A celeuma iniciada com a concessão, de parte do ministro da Justiça, Tarso Genro, referendada pelo presidente da República Luis Inácio da Silva, o Lula, da condição de refugiado político a Cesare Battisti, abalando fortemente as relações diplomáticas com a Itália tem recebido, de parte da imprensa em geral, nacional e internacional, considerações de cunho eminentemente político, sobressaindo, nas palavras de Lula, em resposta à interpelação e protestos italianos, a questão da soberania brasileira na tomada da controvertida decisão.

Diante do iminente julgamento pelo STF do processo de extradição de Battisti, proposto pela República Italiana saltará questão mais controvertida quando da análise do texto da Lei 9.474/97, que define implementação de mecanismos ao Estatuto dos Refugiados, de 1951.

Considerando que a instrução do pedido de refúgio e relatório final cabe ao Conare (artigo 23 e 24 da citada lei), uma vez elaborado o relatório, este é enviado ao Secretário do Conselho para inclusão na pauta da próxima reunião. Sabido, no caso Battisti, que o Conare decidiu rejeitar o pedido. Desta decisão se recorreu (artigo 29) à autoridade competente, no caso, o Ministro da Justiça, o qual reformou a decisão, concedendo o refúgio.

O artigo 33 da citada lei assegura que: “o reconhecimento da condição de refugiado obstará o seguimento de qualquer pedido de extradição baseado nos fatos que fundamentaram a concessão de refúgio”. Mais, o artigo 31 da Lei 9.474/97 dita que da: “decisão do Ministro de Estado da Justiça não será passível de recurso, devendo ser notificada ao Conare, para ciência do solicitante, e ao Departamento de Polícia Federal, para as providências devidas”.

Assim, do ponto de vista da regularidade processual, formal, a decisão ministerial não poderia sequer ser analisada pelo Areópago cabendo ao STF tão somente mandar os autos ao arquivo.

Contudo, a análise do contexto legal em que foi prolatada a decisão ministerial contrapõe-se a esta tão apenas formal análise. Decorre disto que legitimado estaria o STF para adentrar no critério da legalidade da decisão.

É que o artigo 3º da mencionada lei dispõe: “Não se beneficiarão da condição de refugiado os indivíduos que: (…) III – tenham cometido crime contra a paz, crime de guerra, crime contra a humanidade, crime hediondo, participado de atos terroristas ou tráfico de drogas; IV – sejam considerados culpados de atos contrários aos fins e princípios das Nações Unidas”.

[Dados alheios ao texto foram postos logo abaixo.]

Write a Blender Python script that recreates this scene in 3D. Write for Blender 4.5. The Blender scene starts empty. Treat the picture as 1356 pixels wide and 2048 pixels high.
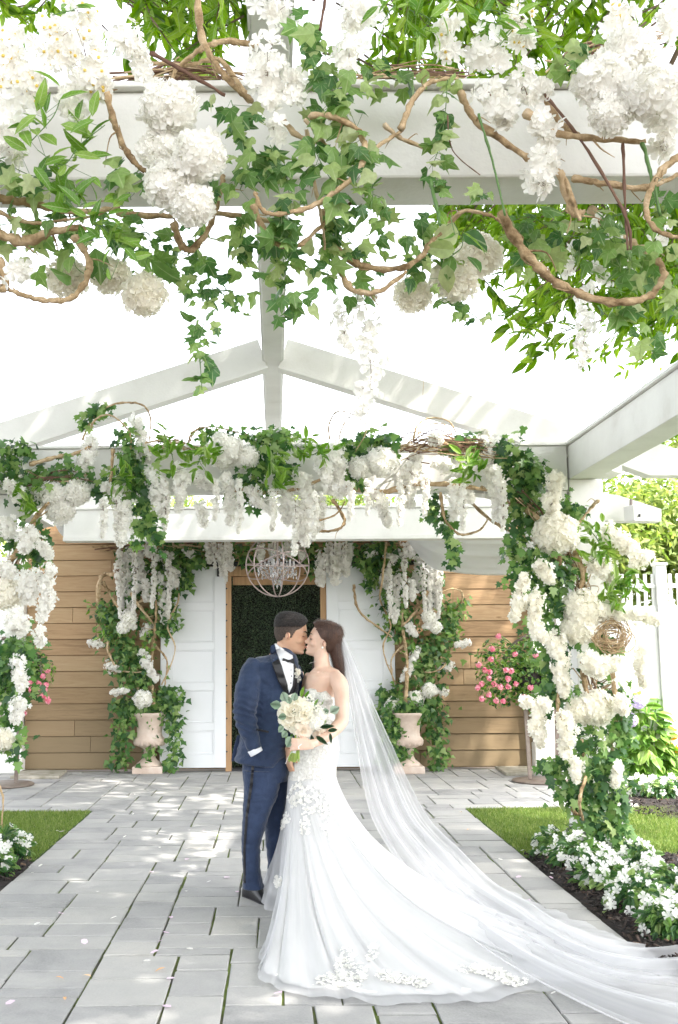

A condenação de Battisti pela Justiça peninsular adveio de crimes hediondos de homicídios praticados enquanto este, confessadamente, militava em organização terrorista de extrema-esquerda, propondo-se derrubar o vigente Estado Democrático de Direito da República Italiana.

Já pela redação do inciso III, do reproduzido artigo, o ministro da Justiça não poderia decidir favor debitoris, por vedação legal expressa. Ademais, pela letra do inciso seguinte, a prática de atentados produtores de vítimas fatais, civis inocentes, caso de Battisti, constituem sim atos contrários aos princípios proclamados pela ONU.

Ictus foedus, frente a estes dispositivos legais, ao conceder a Battisti o status de refugiado político, o ministro Genro, respaldado pelo presidente Lula, proclamou decisão lege ferenda. Daí, ex toto, afigura-se para o STF a possibilidade de crivar de legal ou ilegal a decisão ministerial, quando em cotejo com o contido nos autos do processo de extradição. Se a decisão em si for considerada lege ferenda pelo Pleno, prosseguirá este na análise do mérito do pedido da República Italiana, pois que afastada estaria a imperatividade do contido no citado artigo 33.

Por este critério jurídico, não político, a República Brasileira poderia dar respostas desapaixonadas, pois tão somente baseadas no Direito, à República Italiana.